:: What is expected ::
Your task is to output the data exactly as it stands.

········

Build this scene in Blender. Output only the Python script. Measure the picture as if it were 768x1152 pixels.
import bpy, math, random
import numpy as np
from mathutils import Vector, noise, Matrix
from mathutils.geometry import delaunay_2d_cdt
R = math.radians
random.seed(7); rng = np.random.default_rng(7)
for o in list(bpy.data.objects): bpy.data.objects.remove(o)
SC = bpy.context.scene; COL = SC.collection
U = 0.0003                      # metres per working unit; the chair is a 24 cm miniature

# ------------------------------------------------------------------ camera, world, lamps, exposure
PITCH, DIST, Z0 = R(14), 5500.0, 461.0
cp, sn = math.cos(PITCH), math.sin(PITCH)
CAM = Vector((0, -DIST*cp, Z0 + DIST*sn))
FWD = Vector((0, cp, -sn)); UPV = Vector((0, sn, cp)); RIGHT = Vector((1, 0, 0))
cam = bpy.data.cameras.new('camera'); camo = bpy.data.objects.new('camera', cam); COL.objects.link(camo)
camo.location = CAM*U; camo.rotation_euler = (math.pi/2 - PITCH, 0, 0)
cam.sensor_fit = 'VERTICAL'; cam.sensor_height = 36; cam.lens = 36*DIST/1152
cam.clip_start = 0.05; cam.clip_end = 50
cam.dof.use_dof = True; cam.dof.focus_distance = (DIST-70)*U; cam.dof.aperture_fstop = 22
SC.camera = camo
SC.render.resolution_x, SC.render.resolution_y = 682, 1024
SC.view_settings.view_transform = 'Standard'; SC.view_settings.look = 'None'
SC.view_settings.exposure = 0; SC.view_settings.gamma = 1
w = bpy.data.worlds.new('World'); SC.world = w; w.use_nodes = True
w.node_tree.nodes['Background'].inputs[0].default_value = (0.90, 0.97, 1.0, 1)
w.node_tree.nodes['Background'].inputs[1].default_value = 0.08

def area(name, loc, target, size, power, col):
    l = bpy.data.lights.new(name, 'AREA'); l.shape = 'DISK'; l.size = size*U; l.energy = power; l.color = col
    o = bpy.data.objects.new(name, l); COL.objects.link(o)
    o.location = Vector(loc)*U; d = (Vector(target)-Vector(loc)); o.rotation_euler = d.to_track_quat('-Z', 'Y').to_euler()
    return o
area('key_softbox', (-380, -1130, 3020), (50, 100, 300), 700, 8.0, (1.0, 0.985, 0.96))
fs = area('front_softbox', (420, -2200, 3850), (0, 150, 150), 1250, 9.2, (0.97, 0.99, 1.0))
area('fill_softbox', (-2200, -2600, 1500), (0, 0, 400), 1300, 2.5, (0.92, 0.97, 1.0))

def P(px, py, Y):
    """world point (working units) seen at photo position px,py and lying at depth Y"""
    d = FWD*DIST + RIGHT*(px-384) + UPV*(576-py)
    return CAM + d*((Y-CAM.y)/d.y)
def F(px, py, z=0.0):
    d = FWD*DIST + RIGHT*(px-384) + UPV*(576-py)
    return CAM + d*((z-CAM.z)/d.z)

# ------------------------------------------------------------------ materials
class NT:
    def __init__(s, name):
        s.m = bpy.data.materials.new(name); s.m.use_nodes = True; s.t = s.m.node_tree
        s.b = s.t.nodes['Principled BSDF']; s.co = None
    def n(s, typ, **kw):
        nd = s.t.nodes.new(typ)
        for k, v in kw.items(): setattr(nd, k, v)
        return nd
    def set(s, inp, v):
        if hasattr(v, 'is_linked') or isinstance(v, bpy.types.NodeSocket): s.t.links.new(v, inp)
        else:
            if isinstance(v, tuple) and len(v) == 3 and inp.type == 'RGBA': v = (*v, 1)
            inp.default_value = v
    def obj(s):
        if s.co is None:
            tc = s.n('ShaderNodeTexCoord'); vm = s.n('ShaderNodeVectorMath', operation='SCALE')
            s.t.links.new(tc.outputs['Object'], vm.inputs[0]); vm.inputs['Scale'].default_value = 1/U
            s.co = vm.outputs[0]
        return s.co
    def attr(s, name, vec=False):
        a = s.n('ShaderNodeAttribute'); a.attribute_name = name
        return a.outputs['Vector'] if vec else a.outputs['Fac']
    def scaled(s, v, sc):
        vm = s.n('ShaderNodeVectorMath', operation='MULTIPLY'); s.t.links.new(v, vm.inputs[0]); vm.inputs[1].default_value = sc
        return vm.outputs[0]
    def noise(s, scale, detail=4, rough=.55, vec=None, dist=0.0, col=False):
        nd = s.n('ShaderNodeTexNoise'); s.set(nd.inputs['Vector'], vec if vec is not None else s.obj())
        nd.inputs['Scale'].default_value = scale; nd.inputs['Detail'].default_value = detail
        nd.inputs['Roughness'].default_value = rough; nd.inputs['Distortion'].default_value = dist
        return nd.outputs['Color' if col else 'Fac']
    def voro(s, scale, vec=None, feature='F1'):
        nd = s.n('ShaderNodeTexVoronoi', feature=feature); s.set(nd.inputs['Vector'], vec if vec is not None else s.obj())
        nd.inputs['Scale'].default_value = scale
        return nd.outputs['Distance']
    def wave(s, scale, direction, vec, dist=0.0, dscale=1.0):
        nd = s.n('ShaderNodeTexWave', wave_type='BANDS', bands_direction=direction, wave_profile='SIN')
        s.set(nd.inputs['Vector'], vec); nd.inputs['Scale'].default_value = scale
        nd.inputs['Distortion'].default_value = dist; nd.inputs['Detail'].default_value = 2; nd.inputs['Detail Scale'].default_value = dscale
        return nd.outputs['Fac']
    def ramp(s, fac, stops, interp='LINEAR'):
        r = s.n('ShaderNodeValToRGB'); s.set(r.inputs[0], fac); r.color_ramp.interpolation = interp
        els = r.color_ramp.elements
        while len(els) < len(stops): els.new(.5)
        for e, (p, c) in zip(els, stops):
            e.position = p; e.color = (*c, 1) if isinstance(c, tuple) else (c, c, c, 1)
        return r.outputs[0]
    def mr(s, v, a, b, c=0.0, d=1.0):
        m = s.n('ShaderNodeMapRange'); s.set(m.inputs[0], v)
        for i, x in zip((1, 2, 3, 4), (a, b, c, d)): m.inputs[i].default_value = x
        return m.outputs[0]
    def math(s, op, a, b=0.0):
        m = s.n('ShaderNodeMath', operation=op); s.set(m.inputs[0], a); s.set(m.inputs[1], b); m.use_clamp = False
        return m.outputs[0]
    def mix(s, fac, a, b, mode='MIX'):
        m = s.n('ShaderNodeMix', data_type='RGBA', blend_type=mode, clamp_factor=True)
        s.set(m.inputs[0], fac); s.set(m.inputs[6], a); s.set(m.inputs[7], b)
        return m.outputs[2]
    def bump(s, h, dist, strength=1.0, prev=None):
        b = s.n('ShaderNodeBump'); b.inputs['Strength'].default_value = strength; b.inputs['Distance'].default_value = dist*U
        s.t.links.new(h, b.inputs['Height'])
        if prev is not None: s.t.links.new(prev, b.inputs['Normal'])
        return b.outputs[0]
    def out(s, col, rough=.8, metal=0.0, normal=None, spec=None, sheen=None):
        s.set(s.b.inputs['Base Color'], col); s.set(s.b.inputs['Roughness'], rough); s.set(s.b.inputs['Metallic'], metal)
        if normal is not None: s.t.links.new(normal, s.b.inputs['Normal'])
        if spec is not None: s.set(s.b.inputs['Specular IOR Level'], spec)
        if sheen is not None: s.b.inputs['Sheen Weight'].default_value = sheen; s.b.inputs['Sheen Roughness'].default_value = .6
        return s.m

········

:: Response ::
Build this scene in Blender. Output only the Python script. Measure the picture as if it were 768x1152 pixels.
import bpy, math, random
import numpy as np
from mathutils import Vector, noise, Matrix
from mathutils.geometry import delaunay_2d_cdt
R = math.radians
random.seed(7); rng = np.random.default_rng(7)
for o in list(bpy.data.objects): bpy.data.objects.remove(o)
SC = bpy.context.scene; COL = SC.collection
U = 0.0003                      # metres per working unit; the chair is a 24 cm miniature

# ------------------------------------------------------------------ camera, world, lamps, exposure
PITCH, DIST, Z0 = R(14), 5500.0, 461.0
cp, sn = math.cos(PITCH), math.sin(PITCH)
CAM = Vector((0, -DIST*cp, Z0 + DIST*sn))
FWD = Vector((0, cp, -sn)); UPV = Vector((0, sn, cp)); RIGHT = Vector((1, 0, 0))
cam = bpy.data.cameras.new('camera'); camo = bpy.data.objects.new('camera', cam); COL.objects.link(camo)
camo.location = CAM*U; camo.rotation_euler = (math.pi/2 - PITCH, 0, 0)
cam.sensor_fit = 'VERTICAL'; cam.sensor_height = 36; cam.lens = 36*DIST/1152
cam.clip_start = 0.05; cam.clip_end = 50
cam.dof.use_dof = True; cam.dof.focus_distance = (DIST-70)*U; cam.dof.aperture_fstop = 22
SC.camera = camo
SC.render.resolution_x, SC.render.resolution_y = 682, 1024
SC.view_settings.view_transform = 'Standard'; SC.view_settings.look = 'None'
SC.view_settings.exposure = 0; SC.view_settings.gamma = 1
w = bpy.data.worlds.new('World'); SC.world = w; w.use_nodes = True
w.node_tree.nodes['Background'].inputs[0].default_value = (0.90, 0.97, 1.0, 1)
w.node_tree.nodes['Background'].inputs[1].default_value = 0.08

def area(name, loc, target, size, power, col):
    l = bpy.data.lights.new(name, 'AREA'); l.shape = 'DISK'; l.size = size*U; l.energy = power; l.color = col
    o = bpy.data.objects.new(name, l); COL.objects.link(o)
    o.location = Vector(loc)*U; d = (Vector(target)-Vector(loc)); o.rotation_euler = d.to_track_quat('-Z', 'Y').to_euler()
    return o
area('key_softbox', (-380, -1130, 3020), (50, 100, 300), 700, 8.0, (1.0, 0.985, 0.96))
fs = area('front_softbox', (420, -2200, 3850), (0, 150, 150), 1250, 9.2, (0.97, 0.99, 1.0))
area('fill_softbox', (-2200, -2600, 1500), (0, 0, 400), 1300, 2.5, (0.92, 0.97, 1.0))

def P(px, py, Y):
    """world point (working units) seen at photo position px,py and lying at depth Y"""
    d = FWD*DIST + RIGHT*(px-384) + UPV*(576-py)
    return CAM + d*((Y-CAM.y)/d.y)
def F(px, py, z=0.0):
    d = FWD*DIST + RIGHT*(px-384) + UPV*(576-py)
    return CAM + d*((z-CAM.z)/d.z)

# ------------------------------------------------------------------ materials
class NT:
    def __init__(s, name):
        s.m = bpy.data.materials.new(name); s.m.use_nodes = True; s.t = s.m.node_tree
        s.b = s.t.nodes['Principled BSDF']; s.co = None
    def n(s, typ, **kw):
        nd = s.t.nodes.new(typ)
        for k, v in kw.items(): setattr(nd, k, v)
        return nd
    def set(s, inp, v):
        if hasattr(v, 'is_linked') or isinstance(v, bpy.types.NodeSocket): s.t.links.new(v, inp)
        else:
            if isinstance(v, tuple) and len(v) == 3 and inp.type == 'RGBA': v = (*v, 1)
            inp.default_value = v
    def obj(s):
        if s.co is None:
            tc = s.n('ShaderNodeTexCoord'); vm = s.n('ShaderNodeVectorMath', operation='SCALE')
            s.t.links.new(tc.outputs['Object'], vm.inputs[0]); vm.inputs['Scale'].default_value = 1/U
            s.co = vm.outputs[0]
        return s.co
    def attr(s, name, vec=False):
        a = s.n('ShaderNodeAttribute'); a.attribute_name = name
        return a.outputs['Vector'] if vec else a.outputs['Fac']
    def scaled(s, v, sc):
        vm = s.n('ShaderNodeVectorMath', operation='MULTIPLY'); s.t.links.new(v, vm.inputs[0]); vm.inputs[1].default_value = sc
        return vm.outputs[0]
    def noise(s, scale, detail=4, rough=.55, vec=None, dist=0.0, col=False):
        nd = s.n('ShaderNodeTexNoise'); s.set(nd.inputs['Vector'], vec if vec is not None else s.obj())
        nd.inputs['Scale'].default_value = scale; nd.inputs['Detail'].default_value = detail
        nd.inputs['Roughness'].default_value = rough; nd.inputs['Distortion'].default_value = dist
        return nd.outputs['Color' if col else 'Fac']
    def voro(s, scale, vec=None, feature='F1'):
        nd = s.n('ShaderNodeTexVoronoi', feature=feature); s.set(nd.inputs['Vector'], vec if vec is not None else s.obj())
        nd.inputs['Scale'].default_value = scale
        return nd.outputs['Distance']
    def wave(s, scale, direction, vec, dist=0.0, dscale=1.0):
        nd = s.n('ShaderNodeTexWave', wave_type='BANDS', bands_direction=direction, wave_profile='SIN')
        s.set(nd.inputs['Vector'], vec); nd.inputs['Scale'].default_value = scale
        nd.inputs['Distortion'].default_value = dist; nd.inputs['Detail'].default_value = 2; nd.inputs['Detail Scale'].default_value = dscale
        return nd.outputs['Fac']
    def ramp(s, fac, stops, interp='LINEAR'):
        r = s.n('ShaderNodeValToRGB'); s.set(r.inputs[0], fac); r.color_ramp.interpolation = interp
        els = r.color_ramp.elements
        while len(els) < len(stops): els.new(.5)
        for e, (p, c) in zip(els, stops):
            e.position = p; e.color = (*c, 1) if isinstance(c, tuple) else (c, c, c, 1)
        return r.outputs[0]
    def mr(s, v, a, b, c=0.0, d=1.0):
        m = s.n('ShaderNodeMapRange'); s.set(m.inputs[0], v)
        for i, x in zip((1, 2, 3, 4), (a, b, c, d)): m.inputs[i].default_value = x
        return m.outputs[0]
    def math(s, op, a, b=0.0):
        m = s.n('ShaderNodeMath', operation=op); s.set(m.inputs[0], a); s.set(m.inputs[1], b); m.use_clamp = False
        return m.outputs[0]
    def mix(s, fac, a, b, mode='MIX'):
        m = s.n('ShaderNodeMix', data_type='RGBA', blend_type=mode, clamp_factor=True)
        s.set(m.inputs[0], fac); s.set(m.inputs[6], a); s.set(m.inputs[7], b)
        return m.outputs[2]
    def bump(s, h, dist, strength=1.0, prev=None):
        b = s.n('ShaderNodeBump'); b.inputs['Strength'].default_value = strength; b.inputs['Distance'].default_value = dist*U
        s.t.links.new(h, b.inputs['Height'])
        if prev is not None: s.t.links.new(prev, b.inputs['Normal'])
        return b.outputs[0]
    def out(s, col, rough=.8, metal=0.0, normal=None, spec=None, sheen=None):
        s.set(s.b.inputs['Base Color'], col); s.set(s.b.inputs['Roughness'], rough); s.set(s.b.inputs['Metallic'], metal)
        if normal is not None: s.t.links.new(normal, s.b.inputs['Normal'])
        if spec is not None: s.set(s.b.inputs['Specular IOR Level'], spec)
        if sheen is not None: s.b.inputs['Sheen Weight'].default_value = sheen; s.b.inputs['Sheen Roughness'].default_value = .6
        return s.m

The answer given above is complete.